BEGIN

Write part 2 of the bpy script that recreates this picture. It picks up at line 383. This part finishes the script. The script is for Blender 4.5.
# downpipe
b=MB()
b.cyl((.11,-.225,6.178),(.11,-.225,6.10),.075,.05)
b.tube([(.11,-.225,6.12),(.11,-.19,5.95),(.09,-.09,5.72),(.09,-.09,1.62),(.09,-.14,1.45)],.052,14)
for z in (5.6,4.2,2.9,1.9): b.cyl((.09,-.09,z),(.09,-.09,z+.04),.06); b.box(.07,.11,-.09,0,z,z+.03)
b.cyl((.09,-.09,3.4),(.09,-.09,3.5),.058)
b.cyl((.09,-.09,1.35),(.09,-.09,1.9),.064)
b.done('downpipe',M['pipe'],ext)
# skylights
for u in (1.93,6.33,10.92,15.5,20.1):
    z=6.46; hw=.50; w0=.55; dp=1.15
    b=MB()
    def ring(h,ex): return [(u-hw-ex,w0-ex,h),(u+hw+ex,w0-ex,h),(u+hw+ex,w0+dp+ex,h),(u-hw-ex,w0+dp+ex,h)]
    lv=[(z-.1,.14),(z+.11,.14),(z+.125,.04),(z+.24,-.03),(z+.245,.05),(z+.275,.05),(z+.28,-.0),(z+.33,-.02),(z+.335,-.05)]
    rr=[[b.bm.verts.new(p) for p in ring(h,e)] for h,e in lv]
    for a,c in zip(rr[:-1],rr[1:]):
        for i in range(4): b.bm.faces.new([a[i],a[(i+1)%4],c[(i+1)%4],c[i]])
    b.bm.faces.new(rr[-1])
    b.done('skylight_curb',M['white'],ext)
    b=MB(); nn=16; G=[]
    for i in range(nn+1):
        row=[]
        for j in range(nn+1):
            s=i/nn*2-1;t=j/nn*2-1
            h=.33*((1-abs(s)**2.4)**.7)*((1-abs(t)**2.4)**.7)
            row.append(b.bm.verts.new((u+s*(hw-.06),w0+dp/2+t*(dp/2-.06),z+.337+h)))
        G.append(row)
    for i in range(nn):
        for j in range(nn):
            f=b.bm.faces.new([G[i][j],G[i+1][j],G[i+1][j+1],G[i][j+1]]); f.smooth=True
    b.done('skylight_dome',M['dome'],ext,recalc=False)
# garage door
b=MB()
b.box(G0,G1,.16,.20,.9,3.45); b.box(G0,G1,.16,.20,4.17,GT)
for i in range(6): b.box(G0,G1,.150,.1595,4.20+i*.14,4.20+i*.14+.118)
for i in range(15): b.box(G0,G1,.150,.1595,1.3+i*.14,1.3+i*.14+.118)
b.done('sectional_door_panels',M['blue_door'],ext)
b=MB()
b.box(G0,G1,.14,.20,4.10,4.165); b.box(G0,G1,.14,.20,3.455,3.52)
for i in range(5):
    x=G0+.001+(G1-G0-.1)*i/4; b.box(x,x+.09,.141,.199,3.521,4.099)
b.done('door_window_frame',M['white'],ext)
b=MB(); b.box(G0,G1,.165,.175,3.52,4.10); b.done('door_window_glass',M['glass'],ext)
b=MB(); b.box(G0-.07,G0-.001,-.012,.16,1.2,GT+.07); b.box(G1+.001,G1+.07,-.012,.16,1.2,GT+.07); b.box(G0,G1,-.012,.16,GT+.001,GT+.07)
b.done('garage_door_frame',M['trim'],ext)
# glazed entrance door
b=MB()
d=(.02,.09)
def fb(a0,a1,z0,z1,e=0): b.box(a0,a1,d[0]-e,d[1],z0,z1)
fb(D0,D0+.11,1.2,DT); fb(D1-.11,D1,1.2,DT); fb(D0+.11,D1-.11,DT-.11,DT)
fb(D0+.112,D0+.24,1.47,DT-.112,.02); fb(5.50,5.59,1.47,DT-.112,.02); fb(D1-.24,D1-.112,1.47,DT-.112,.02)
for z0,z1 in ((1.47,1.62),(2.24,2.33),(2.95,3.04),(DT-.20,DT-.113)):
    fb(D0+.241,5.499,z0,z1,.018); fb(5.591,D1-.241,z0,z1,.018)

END

The exercise>
Reproduce the full listing exactly.

Full response>
Write part 2 of the bpy script that recreates this picture. It picks up at line 383. This part finishes the script. The script is for Blender 4.5.
# downpipe
b=MB()
b.cyl((.11,-.225,6.178),(.11,-.225,6.10),.075,.05)
b.tube([(.11,-.225,6.12),(.11,-.19,5.95),(.09,-.09,5.72),(.09,-.09,1.62),(.09,-.14,1.45)],.052,14)
for z in (5.6,4.2,2.9,1.9): b.cyl((.09,-.09,z),(.09,-.09,z+.04),.06); b.box(.07,.11,-.09,0,z,z+.03)
b.cyl((.09,-.09,3.4),(.09,-.09,3.5),.058)
b.cyl((.09,-.09,1.35),(.09,-.09,1.9),.064)
b.done('downpipe',M['pipe'],ext)
# skylights
for u in (1.93,6.33,10.92,15.5,20.1):
    z=6.46; hw=.50; w0=.55; dp=1.15
    b=MB()
    def ring(h,ex): return [(u-hw-ex,w0-ex,h),(u+hw+ex,w0-ex,h),(u+hw+ex,w0+dp+ex,h),(u-hw-ex,w0+dp+ex,h)]
    lv=[(z-.1,.14),(z+.11,.14),(z+.125,.04),(z+.24,-.03),(z+.245,.05),(z+.275,.05),(z+.28,-.0),(z+.33,-.02),(z+.335,-.05)]
    rr=[[b.bm.verts.new(p) for p in ring(h,e)] for h,e in lv]
    for a,c in zip(rr[:-1],rr[1:]):
        for i in range(4): b.bm.faces.new([a[i],a[(i+1)%4],c[(i+1)%4],c[i]])
    b.bm.faces.new(rr[-1])
    b.done('skylight_curb',M['white'],ext)
    b=MB(); nn=16; G=[]
    for i in range(nn+1):
        row=[]
        for j in range(nn+1):
            s=i/nn*2-1;t=j/nn*2-1
            h=.33*((1-abs(s)**2.4)**.7)*((1-abs(t)**2.4)**.7)
            row.append(b.bm.verts.new((u+s*(hw-.06),w0+dp/2+t*(dp/2-.06),z+.337+h)))
        G.append(row)
    for i in range(nn):
        for j in range(nn):
            f=b.bm.faces.new([G[i][j],G[i+1][j],G[i+1][j+1],G[i][j+1]]); f.smooth=True
    b.done('skylight_dome',M['dome'],ext,recalc=False)
# garage door
b=MB()
b.box(G0,G1,.16,.20,.9,3.45); b.box(G0,G1,.16,.20,4.17,GT)
for i in range(6): b.box(G0,G1,.150,.1595,4.20+i*.14,4.20+i*.14+.118)
for i in range(15): b.box(G0,G1,.150,.1595,1.3+i*.14,1.3+i*.14+.118)
b.done('sectional_door_panels',M['blue_door'],ext)
b=MB()
b.box(G0,G1,.14,.20,4.10,4.165); b.box(G0,G1,.14,.20,3.455,3.52)
for i in range(5):
    x=G0+.001+(G1-G0-.1)*i/4; b.box(x,x+.09,.141,.199,3.521,4.099)
b.done('door_window_frame',M['white'],ext)
b=MB(); b.box(G0,G1,.165,.175,3.52,4.10); b.done('door_window_glass',M['glass'],ext)
b=MB(); b.box(G0-.07,G0-.001,-.012,.16,1.2,GT+.07); b.box(G1+.001,G1+.07,-.012,.16,1.2,GT+.07); b.box(G0,G1,-.012,.16,GT+.001,GT+.07)
b.done('garage_door_frame',M['trim'],ext)
# glazed entrance door
b=MB()
d=(.02,.09)
def fb(a0,a1,z0,z1,e=0): b.box(a0,a1,d[0]-e,d[1],z0,z1)
fb(D0,D0+.11,1.2,DT); fb(D1-.11,D1,1.2,DT); fb(D0+.11,D1-.11,DT-.11,DT)
fb(D0+.112,D0+.24,1.47,DT-.112,.02); fb(5.50,5.59,1.47,DT-.112,.02); fb(D1-.24,D1-.112,1.47,DT-.112,.02)
for z0,z1 in ((1.47,1.62),(2.24,2.33),(2.95,3.04),(DT-.20,DT-.113)):
    fb(D0+.241,5.499,z0,z1,.018); fb(5.591,D1-.241,z0,z1,.018)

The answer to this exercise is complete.